Making a will should be an essential for most people, find out how you can do it right, save money and protect your beneficiaries.
Why make a will?
It's not really a case of why you should make a will but of why you shouldn't fail to. If you die intestate (without a will) you run the risk of leaving behind a trail of stress, cost and even family feuds.
Yet research from independent financial advice website, Unbiased.co.uk found that 29.5 million adults in Britain don't have a will, and more worryingly, this includes one third of over 55s.
Once all of your liabilities have been accounted for, such as outstanding loans or overdrafts, your remaining assets will not automatically go to your current spouse if you are without a will.
If you have no children, the law entitles your spouse to the first £200,000 of assets, and 50 per cent of the remainder - the rest could end up with your parents, brothers and sisters and other relatives.
The worst-case scenario is if you die single with no children. In this instance, and in the absence of any other surviving relatives, your entire estate and possessions are likely to be passed to the Crown.
Tax
Without a bit of forward planning, your beneficiaries (other than your spouse) will be stung for Inheritance Tax (IHT). The threshold at which this tax is payable is now £325,000 (for the tax year 2012-2013) and is set at a hefty 40 per cent.
You may think IHT only applies to the wealthy but now it is not unlikely that your property alone - especially if it's in London or the South East - falls into this category.

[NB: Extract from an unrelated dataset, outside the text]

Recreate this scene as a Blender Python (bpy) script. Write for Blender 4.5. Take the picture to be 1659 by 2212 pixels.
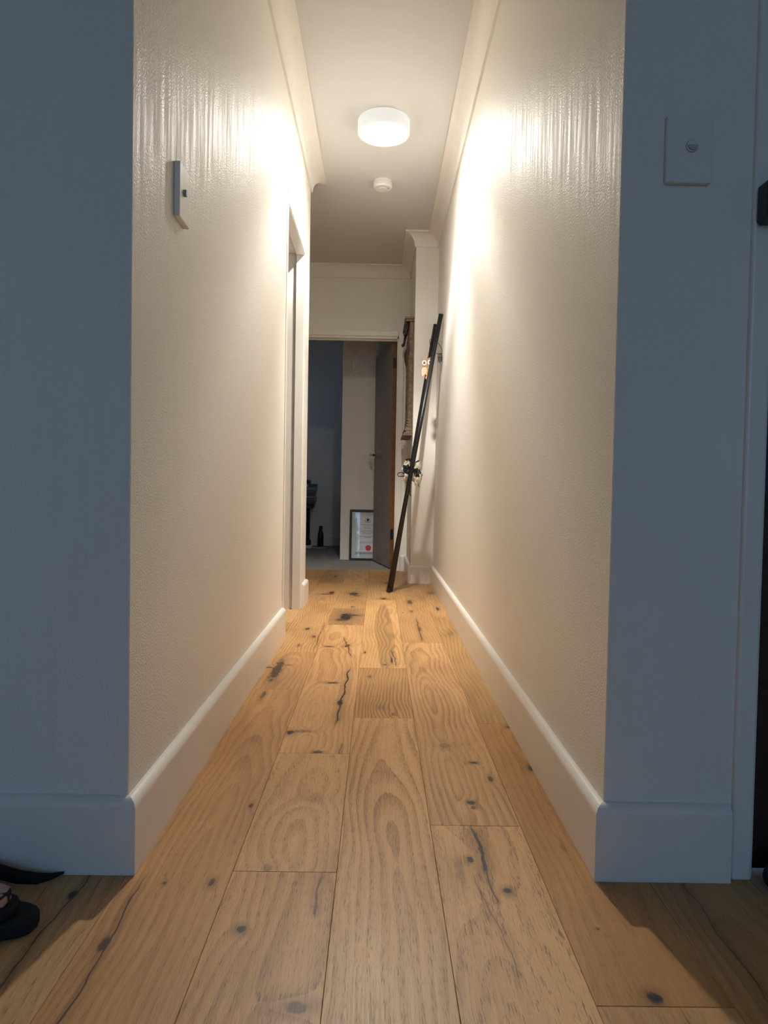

An independent financial adviser (IFA) can show you how to minimise your IHT before you draw up your will.
You should also have a look at the Directgov website, to find out which gifts are exempt from IHT.
Making a will
It is widely recommended that you pay a solicitor to draw up a will on your behalf, especially if you think it might be complex. For a typical fee of around £200, this will ensure your will is watertight and legally valid.
It might even be that you qualify for Legal Aid on financial grounds or because you are over 70 years old.
However, there is also the DIY option. You can buy a template of a will in a stationers and simply fill it in yourself. You can find out more about this on the Citizens Advice website.
However, to ensure it is valid, you will need two independent witnesses - or just one if you live in Scotland - who will have to sign at the same time. A witness cannot be a beneficiary of the will, or be married to someone mentioned in the will.
You will also need to specify your choice of executor. This is the person who will deal with dividing up your estate and possessions when you die.
If you do not designate an executor, the state will appoint a solicitor to do this for you - and for a fee. By contrast, an executor can, and usually is, a beneficiary of your will. It is preferable to have more than one executor in the event of one of them dying before you.
You will then need to give precise details about all beneficiaries and what you are leaving to them. You should include their full name and their relationship to you as well as being very specific about any possessions you are leaving them. The clearer you are now the less likely it is that problems will arise in the future.
Altering your will
Whenever you make your will, it is always possible that a number of factors in your life will change. If this means you need to amend your will, it is important that you don't waste time in doing so.
For example, if you were single when you drew up your will, it may become invalid if you get married. On then other hand, divorce or separation does not make a will invalid so you might well want to make changes.
If they are significant alterations, you will need to make a new will which will revoke any other wills you have made.
If you just want to make minor alterations, you can add supplementary changes known as codicils - although these should be added separately and never made on the original document. Again, any alterations must be properly witnessed although the witnesses do not have to be the same as on the original will.